Comments

  1. Mikey says

    I didn’t find this funny at all. It COULD have been somewhat humorous had the comedian not resorted to so many queeny stereotypes during the presentation, like constantly referring to people in the audience as “girl”.

    I was hoping that we could actually get past that old vision of ourselves. As far as I’m concerned, this was just a completely missed opportunity. It had potential to actually be funny, laughing at some old stereotypes, showing how we’ve changed over time. instead, it replaced old stereotypes with slightly newer ones.

  2. Paul R says

    The original hanky code is among the few countless elements of gay activity (current or former, mainstream or rare) I’ve described to various straight friends that left them absolutely baffled and convinced I was making it up. I’ve never used it, but I got it. To them it was a completely foreign idea—far more any fetish, fashion, performer, etc.

  3. freak says

    Absolutely disgusting – both the “performer” and “humor”. It is this kind of stereotypical trash that is keeping gay men in their ghettos.

  4. graphicjack says

    Oh, stop clutching your pearls, ladies… it was a funny idea. The only flaw? Clearly anything to do with the Golden Girls needs to be a pastel colour, or better yet, all the pastel colours together. Maybe a pastel-coloured shoulder pad?

  5. Throwslikeagirl says

    Oh gawd, found this hysterical! Actually did a spit take with my morning coffee over “teal means a problem with collectables”. It probably helps that I’m 65. You’re t-t-t-talkin’ about MY generation.

  6. Jack M says

    What color hanky do we use for fussy queens who have to pick apart, criticize and whine about everything? Plenty of guys on this site deserve that one.

    It’s called humor, boys!

  7. Gregory in Seattle says

    @Jack M – “What color hanky do we use for fussy queens who have to pick apart, criticize and whine about everything?”

    Orange paisley: busy, loud, and goes with absolutely nothing.

  8. Mike8787 says

    I thought this was hilarious, and the people complaining here (1) don’t know how to take a joke or (2) are trolls. Begone, the video was great.

  9. Gregory In Seattle says

    @Will – Meant to add: The Meeting (http://www.themeetingshow.com/) is a nightclub act which takes the form of an orientation meeting for new members. It parodies stereotypes in order to skewer them, and from the video clips I’ve seen, they do a fine job of that.

    For what it is worth, Sayre (the person speaking) is himself gay. He knows full well where the boils of pretension can be found, and is an expert at lancing them.

  10. MichaelJ says

    I though I would find this lame but I loved it. Sayre doesn’t just repeat the stereotypes: he gets at the elements of truth behind them.
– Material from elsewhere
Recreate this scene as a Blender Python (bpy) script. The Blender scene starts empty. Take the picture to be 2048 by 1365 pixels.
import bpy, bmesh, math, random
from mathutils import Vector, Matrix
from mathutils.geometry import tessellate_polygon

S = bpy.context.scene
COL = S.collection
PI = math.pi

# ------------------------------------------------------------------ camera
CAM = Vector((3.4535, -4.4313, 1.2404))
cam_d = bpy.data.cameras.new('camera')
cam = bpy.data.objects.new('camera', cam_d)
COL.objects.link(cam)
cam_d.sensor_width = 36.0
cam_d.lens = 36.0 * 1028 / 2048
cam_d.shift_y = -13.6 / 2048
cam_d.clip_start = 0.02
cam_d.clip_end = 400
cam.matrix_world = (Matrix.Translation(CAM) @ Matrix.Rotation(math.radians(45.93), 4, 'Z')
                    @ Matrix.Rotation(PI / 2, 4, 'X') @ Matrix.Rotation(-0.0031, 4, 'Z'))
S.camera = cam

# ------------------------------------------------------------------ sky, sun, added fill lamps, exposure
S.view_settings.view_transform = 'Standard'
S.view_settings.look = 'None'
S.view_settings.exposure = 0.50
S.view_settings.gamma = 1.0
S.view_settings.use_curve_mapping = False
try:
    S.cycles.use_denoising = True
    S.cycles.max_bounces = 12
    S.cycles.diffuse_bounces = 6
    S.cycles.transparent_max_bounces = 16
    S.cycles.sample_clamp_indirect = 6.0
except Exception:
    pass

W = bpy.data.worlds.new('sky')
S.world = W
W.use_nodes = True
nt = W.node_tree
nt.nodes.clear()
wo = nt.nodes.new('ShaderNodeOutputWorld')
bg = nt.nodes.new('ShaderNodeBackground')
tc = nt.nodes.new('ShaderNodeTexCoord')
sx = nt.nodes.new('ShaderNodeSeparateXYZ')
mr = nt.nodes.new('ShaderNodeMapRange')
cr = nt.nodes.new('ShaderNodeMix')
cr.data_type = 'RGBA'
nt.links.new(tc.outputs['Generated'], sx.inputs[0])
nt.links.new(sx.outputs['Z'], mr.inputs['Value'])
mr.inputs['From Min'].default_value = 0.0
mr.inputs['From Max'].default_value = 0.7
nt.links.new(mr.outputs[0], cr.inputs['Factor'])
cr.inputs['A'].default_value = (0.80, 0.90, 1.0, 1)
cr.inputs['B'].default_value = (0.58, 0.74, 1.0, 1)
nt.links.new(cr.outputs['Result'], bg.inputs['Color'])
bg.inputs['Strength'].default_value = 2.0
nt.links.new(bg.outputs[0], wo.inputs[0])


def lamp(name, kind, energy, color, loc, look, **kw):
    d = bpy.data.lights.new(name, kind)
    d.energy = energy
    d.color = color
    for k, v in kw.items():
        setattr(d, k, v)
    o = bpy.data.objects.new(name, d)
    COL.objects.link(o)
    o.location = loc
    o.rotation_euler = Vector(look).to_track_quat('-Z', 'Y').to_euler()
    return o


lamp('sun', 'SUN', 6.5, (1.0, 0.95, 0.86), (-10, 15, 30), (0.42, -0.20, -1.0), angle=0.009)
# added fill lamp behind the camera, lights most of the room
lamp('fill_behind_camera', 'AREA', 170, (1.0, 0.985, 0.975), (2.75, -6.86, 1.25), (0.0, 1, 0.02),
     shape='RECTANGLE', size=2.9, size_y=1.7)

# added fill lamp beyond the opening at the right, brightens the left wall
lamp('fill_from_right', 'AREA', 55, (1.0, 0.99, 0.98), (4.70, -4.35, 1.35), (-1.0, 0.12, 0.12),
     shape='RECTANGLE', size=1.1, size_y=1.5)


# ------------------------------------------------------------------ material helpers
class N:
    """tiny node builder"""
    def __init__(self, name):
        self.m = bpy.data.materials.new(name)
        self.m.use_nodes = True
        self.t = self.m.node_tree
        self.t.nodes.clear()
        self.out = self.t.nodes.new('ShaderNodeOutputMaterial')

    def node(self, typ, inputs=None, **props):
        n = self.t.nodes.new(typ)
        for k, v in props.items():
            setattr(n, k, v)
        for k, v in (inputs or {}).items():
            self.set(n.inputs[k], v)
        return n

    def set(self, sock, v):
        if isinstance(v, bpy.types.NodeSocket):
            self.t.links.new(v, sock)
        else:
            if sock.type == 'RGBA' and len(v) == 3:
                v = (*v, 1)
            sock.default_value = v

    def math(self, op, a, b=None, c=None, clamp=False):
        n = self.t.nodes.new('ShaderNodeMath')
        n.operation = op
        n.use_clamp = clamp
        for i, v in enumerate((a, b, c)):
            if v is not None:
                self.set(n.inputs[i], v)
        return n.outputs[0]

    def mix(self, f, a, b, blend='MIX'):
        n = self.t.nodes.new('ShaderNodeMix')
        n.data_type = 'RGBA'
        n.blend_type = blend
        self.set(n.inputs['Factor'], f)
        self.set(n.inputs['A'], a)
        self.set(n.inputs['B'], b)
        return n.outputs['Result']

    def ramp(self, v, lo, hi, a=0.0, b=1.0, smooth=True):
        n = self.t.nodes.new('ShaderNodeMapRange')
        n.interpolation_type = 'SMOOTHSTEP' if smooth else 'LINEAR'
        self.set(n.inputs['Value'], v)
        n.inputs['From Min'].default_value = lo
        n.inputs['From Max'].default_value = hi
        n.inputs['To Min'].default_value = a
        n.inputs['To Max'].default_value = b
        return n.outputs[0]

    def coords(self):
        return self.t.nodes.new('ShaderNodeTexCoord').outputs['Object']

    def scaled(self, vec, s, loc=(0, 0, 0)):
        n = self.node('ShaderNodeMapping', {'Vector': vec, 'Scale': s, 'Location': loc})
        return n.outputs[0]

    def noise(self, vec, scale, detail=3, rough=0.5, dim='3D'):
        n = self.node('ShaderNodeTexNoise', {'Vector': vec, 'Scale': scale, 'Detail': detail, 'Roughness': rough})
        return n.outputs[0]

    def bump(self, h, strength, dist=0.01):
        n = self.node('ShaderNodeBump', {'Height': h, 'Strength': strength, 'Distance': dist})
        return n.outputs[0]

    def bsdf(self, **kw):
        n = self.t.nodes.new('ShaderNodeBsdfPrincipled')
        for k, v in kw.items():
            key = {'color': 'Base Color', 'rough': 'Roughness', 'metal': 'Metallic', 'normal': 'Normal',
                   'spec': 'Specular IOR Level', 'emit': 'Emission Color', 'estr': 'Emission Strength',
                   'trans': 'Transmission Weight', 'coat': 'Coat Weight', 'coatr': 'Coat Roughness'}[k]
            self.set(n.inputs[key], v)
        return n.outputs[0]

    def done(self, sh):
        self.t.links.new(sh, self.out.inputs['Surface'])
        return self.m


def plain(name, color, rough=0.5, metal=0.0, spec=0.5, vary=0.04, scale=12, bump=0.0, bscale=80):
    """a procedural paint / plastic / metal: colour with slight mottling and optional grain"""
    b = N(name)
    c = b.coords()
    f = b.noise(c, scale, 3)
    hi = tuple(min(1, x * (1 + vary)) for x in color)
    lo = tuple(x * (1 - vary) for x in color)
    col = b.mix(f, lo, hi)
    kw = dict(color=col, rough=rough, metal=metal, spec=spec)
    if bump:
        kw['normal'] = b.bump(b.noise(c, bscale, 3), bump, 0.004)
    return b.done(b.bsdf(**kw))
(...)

My favorite lines:

    “Because you get called ‘faggot’ once on the street does not make you Rosa Parks.”

    “You’ve been on that date where it’s three in the morning and your date is asking for a sales pitch about an omelette and all you want to do is die.”

  11. Sam says

    Whether comic genius or pathetic lameness its a welcomed relief our community have ‘grown-up’ and moved on as a whole rather than obsessing over clone clothing accessories for identity and identification hook-ups of times gone by. It is now replaced by cell phone apps.

  12. The Other One says

    The hanky code is a relic of the closet and the pre-AIDS era. While its occasional appearance in the BDSM community might be meaningful for some segment of that community’s members, it’s completely unnecessary and perhaps even a bit insulting at this point. Dehumanizing and clone-y. No thanks, not funny, not sexy, just sort of sleazy, really.

  13. Mikey says

    So, for anyone here who really liked this video, thought it was funny, etc… you’re all saying that anyone who disagrees with you is a “insert invective”?

    The irony.

  14. BrokebackBob says

    You know girls/boys/men/women/whatever, if we don’t start speaking from the same page, the haters will have their way with us and not in a good way.